(Supplied material):
__________
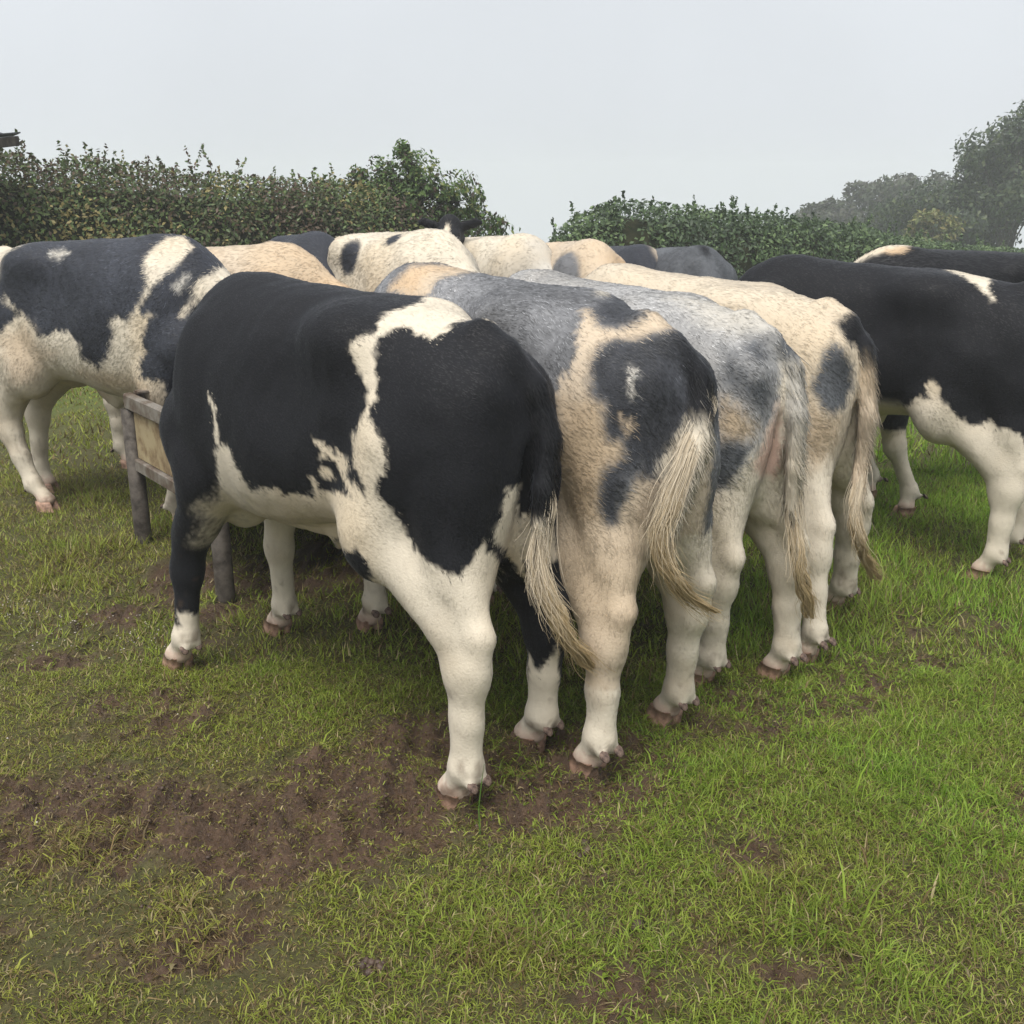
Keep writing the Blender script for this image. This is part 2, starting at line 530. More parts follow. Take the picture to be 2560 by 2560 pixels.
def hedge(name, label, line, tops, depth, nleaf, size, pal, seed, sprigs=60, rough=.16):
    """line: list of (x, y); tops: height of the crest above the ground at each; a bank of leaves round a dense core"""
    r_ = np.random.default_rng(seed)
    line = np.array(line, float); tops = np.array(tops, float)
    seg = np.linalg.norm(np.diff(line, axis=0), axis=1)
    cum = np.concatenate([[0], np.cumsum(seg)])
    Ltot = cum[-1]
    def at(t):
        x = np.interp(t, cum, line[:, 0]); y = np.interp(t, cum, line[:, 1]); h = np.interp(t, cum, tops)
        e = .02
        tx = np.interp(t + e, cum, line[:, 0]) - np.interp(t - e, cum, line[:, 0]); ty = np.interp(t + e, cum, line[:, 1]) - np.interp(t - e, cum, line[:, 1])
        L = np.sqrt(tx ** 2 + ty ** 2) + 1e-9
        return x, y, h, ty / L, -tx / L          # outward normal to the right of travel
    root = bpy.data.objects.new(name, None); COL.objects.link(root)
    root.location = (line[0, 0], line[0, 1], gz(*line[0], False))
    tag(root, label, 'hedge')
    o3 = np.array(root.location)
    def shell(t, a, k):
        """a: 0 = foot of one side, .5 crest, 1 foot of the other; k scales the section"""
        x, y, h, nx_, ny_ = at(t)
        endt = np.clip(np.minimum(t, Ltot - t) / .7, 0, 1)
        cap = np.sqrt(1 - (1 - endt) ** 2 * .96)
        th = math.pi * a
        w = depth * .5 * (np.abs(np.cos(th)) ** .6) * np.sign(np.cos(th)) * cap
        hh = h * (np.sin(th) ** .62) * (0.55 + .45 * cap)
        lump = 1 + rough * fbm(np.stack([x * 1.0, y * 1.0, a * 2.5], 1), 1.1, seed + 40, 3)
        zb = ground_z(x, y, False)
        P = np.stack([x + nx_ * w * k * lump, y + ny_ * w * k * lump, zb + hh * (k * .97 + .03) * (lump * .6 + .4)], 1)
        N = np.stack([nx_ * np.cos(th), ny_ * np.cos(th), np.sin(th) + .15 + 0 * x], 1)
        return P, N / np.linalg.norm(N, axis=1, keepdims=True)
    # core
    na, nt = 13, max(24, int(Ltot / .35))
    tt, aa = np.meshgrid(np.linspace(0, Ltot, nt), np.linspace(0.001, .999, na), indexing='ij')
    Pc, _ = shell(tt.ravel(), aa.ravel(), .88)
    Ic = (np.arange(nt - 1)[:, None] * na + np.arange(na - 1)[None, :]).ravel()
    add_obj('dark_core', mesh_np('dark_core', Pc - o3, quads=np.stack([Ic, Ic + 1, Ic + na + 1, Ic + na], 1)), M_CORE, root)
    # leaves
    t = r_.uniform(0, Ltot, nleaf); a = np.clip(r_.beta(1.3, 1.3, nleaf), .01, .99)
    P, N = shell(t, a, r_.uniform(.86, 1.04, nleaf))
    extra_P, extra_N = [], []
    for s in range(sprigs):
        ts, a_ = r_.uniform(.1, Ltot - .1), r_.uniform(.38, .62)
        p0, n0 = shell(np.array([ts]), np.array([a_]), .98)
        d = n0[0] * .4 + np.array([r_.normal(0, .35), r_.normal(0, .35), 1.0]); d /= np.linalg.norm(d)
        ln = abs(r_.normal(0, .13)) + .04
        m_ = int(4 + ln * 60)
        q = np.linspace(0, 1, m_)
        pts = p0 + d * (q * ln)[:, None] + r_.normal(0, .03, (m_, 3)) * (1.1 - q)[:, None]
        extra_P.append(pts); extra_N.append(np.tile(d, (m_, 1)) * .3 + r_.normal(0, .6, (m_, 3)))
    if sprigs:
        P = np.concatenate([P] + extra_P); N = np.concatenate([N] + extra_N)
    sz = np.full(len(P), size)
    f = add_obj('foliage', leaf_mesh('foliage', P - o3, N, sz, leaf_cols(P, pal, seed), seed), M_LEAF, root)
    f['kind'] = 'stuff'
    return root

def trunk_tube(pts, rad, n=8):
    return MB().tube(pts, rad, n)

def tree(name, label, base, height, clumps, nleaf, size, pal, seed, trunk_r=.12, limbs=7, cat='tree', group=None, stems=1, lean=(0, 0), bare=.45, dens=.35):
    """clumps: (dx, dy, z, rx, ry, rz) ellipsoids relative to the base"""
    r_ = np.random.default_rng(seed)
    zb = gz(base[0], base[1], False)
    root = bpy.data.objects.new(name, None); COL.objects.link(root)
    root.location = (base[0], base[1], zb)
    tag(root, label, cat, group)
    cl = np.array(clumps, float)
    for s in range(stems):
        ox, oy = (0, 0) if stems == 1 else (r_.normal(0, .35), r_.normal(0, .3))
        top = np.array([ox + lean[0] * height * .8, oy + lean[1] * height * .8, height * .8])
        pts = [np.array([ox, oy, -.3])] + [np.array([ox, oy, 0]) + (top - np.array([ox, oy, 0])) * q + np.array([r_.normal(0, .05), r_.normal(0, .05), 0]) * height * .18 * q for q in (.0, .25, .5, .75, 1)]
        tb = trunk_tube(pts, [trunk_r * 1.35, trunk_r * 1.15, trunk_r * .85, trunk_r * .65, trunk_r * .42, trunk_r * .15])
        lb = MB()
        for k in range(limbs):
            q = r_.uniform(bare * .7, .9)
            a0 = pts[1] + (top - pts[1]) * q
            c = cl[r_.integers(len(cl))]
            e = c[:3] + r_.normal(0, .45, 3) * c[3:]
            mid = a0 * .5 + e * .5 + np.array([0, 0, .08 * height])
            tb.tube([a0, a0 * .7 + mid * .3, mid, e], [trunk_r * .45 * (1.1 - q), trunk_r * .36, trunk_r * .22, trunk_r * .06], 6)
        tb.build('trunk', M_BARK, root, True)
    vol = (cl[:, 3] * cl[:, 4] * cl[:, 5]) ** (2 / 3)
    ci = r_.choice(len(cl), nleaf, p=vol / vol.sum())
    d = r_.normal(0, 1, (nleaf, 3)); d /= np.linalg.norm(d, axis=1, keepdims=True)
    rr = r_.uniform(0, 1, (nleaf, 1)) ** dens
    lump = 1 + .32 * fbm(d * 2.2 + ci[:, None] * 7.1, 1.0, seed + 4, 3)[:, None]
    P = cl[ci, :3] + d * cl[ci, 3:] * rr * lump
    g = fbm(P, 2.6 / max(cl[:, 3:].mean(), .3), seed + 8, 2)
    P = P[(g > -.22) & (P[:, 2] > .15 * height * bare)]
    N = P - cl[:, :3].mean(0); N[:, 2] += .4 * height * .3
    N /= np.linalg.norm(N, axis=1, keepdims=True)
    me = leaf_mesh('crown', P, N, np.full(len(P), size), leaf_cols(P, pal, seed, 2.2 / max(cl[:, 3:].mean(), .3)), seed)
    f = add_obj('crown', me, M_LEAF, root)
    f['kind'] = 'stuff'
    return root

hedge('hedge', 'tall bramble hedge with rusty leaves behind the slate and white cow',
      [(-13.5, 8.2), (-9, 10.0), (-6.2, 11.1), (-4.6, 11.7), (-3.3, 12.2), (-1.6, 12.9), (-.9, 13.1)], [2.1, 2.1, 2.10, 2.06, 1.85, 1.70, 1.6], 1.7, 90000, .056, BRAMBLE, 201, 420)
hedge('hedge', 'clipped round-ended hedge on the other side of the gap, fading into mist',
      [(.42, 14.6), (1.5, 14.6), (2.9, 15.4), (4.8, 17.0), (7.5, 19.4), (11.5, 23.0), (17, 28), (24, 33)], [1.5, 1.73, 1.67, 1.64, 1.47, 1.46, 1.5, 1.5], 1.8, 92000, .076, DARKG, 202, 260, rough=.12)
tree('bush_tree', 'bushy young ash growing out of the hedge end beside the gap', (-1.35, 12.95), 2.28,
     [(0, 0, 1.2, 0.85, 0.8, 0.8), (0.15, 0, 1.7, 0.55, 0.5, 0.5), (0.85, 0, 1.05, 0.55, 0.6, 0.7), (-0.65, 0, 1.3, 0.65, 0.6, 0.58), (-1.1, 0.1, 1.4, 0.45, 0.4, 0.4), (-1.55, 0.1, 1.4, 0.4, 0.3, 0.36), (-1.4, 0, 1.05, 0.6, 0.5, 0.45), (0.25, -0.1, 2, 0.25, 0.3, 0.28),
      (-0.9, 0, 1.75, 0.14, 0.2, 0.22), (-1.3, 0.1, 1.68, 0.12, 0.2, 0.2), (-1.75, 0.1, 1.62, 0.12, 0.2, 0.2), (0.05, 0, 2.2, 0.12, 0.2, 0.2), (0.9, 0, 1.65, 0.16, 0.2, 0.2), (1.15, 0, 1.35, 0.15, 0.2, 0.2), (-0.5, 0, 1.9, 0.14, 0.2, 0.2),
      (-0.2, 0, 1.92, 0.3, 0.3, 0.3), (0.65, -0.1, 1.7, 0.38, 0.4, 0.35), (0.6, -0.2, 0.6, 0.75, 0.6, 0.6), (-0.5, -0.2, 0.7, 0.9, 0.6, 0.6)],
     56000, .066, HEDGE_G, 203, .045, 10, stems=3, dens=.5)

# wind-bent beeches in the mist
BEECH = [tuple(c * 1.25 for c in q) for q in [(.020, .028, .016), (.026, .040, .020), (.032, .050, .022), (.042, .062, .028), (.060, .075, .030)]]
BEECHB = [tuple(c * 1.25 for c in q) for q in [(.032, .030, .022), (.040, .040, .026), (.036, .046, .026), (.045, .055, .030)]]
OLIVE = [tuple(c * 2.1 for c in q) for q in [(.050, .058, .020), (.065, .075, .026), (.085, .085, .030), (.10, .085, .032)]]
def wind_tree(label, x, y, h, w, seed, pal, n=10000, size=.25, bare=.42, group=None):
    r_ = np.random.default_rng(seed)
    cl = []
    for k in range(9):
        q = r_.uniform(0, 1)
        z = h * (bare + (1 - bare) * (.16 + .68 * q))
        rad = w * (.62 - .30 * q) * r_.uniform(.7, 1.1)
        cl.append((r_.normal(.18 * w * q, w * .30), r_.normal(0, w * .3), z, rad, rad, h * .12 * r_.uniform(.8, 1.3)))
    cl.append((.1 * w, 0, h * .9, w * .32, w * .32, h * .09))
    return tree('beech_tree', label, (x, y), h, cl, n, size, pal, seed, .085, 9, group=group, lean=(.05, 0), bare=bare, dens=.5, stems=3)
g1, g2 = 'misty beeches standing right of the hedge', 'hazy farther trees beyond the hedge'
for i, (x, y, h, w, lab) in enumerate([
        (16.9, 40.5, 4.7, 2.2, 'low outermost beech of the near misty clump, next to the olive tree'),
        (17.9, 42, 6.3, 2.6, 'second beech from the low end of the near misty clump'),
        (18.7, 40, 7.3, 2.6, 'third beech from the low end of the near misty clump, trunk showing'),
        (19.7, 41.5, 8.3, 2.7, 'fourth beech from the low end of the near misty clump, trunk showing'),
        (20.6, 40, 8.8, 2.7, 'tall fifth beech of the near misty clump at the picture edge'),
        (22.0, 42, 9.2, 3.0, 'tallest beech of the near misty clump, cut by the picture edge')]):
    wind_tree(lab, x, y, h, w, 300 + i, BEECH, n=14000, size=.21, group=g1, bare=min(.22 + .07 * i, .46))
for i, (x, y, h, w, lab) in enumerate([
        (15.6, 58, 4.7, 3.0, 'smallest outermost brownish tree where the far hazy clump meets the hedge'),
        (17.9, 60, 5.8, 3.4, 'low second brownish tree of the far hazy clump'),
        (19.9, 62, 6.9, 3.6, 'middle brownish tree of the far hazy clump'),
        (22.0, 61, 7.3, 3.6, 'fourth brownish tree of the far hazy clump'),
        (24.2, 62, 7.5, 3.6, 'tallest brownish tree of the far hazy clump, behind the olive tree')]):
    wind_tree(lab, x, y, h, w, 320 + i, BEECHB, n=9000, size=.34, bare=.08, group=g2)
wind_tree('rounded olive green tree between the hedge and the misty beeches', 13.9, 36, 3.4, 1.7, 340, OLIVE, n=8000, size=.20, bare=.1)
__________
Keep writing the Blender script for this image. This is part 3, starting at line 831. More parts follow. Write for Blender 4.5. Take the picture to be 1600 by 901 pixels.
__________
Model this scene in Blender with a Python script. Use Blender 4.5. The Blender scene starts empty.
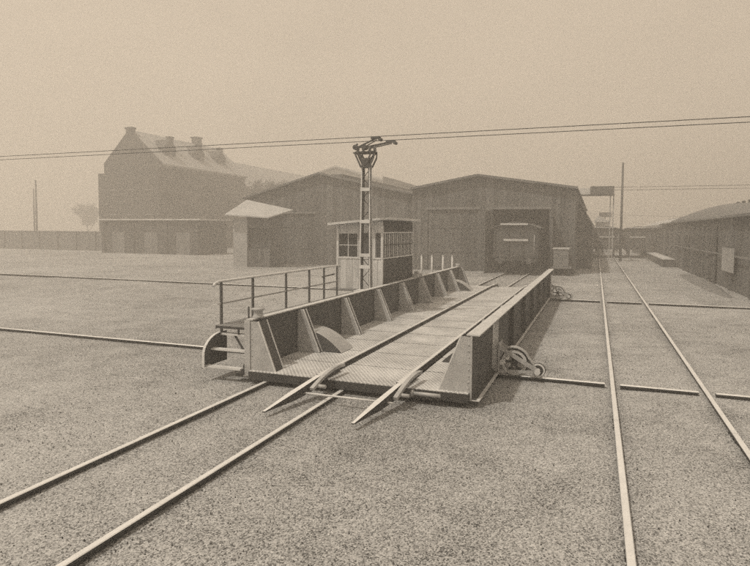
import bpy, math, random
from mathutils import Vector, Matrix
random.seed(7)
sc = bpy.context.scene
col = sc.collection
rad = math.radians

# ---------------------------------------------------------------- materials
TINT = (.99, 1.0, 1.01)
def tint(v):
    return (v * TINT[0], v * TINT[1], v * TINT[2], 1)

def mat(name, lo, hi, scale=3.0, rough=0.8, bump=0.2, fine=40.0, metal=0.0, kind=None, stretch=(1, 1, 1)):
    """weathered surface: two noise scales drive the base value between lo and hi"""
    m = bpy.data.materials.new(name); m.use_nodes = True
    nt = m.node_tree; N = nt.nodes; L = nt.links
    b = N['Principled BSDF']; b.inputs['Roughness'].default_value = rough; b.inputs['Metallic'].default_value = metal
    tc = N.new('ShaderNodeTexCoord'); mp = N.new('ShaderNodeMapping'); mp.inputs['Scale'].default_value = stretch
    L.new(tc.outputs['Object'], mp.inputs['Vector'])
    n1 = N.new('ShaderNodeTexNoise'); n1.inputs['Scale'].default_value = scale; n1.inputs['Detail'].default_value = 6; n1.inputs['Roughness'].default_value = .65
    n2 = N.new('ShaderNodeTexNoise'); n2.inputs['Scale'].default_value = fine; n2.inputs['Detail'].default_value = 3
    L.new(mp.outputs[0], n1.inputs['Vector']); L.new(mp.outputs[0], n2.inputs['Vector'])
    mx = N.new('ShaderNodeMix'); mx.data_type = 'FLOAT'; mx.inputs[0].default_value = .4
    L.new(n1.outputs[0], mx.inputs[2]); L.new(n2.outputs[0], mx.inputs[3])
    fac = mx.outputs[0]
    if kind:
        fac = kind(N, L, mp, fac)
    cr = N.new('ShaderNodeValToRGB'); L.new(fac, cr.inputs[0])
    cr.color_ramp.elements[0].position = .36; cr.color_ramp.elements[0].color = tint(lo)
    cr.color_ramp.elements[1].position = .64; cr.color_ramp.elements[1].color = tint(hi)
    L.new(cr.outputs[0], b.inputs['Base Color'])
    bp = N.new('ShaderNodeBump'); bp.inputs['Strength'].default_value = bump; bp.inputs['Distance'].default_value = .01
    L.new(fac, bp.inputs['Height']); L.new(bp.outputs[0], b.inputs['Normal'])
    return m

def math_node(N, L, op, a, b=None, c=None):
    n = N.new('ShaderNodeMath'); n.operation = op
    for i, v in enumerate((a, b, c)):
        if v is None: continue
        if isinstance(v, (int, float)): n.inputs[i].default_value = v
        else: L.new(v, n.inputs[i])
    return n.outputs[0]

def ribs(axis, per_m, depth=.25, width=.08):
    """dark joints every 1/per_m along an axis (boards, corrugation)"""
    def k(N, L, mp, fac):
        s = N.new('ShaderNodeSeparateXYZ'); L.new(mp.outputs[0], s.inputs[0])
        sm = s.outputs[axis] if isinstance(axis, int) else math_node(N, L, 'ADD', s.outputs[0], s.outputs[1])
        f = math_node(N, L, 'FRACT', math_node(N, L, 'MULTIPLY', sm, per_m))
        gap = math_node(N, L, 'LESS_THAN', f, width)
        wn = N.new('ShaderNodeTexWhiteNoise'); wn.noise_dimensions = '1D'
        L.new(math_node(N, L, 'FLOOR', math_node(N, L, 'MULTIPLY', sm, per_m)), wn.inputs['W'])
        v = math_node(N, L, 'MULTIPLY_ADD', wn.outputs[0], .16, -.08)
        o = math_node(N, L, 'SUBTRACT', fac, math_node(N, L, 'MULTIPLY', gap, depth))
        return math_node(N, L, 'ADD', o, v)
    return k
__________
(Given request):
Set down the lines running from the one with "Model this scene" through the one with "return (v *", both ends kept, exactly and with no pictures.

(Response to this exercise):
Model this scene in Blender with a Python script. Use Blender 4.5. The Blender scene starts empty.
import bpy, math, random
from mathutils import Vector, Matrix
random.seed(7)
sc = bpy.context.scene
col = sc.collection
rad = math.radians

# ---------------------------------------------------------------- materials
TINT = (.99, 1.0, 1.01)
def tint(v):
    return (v * TINT[0], v * TINT[1], v * TINT[2], 1)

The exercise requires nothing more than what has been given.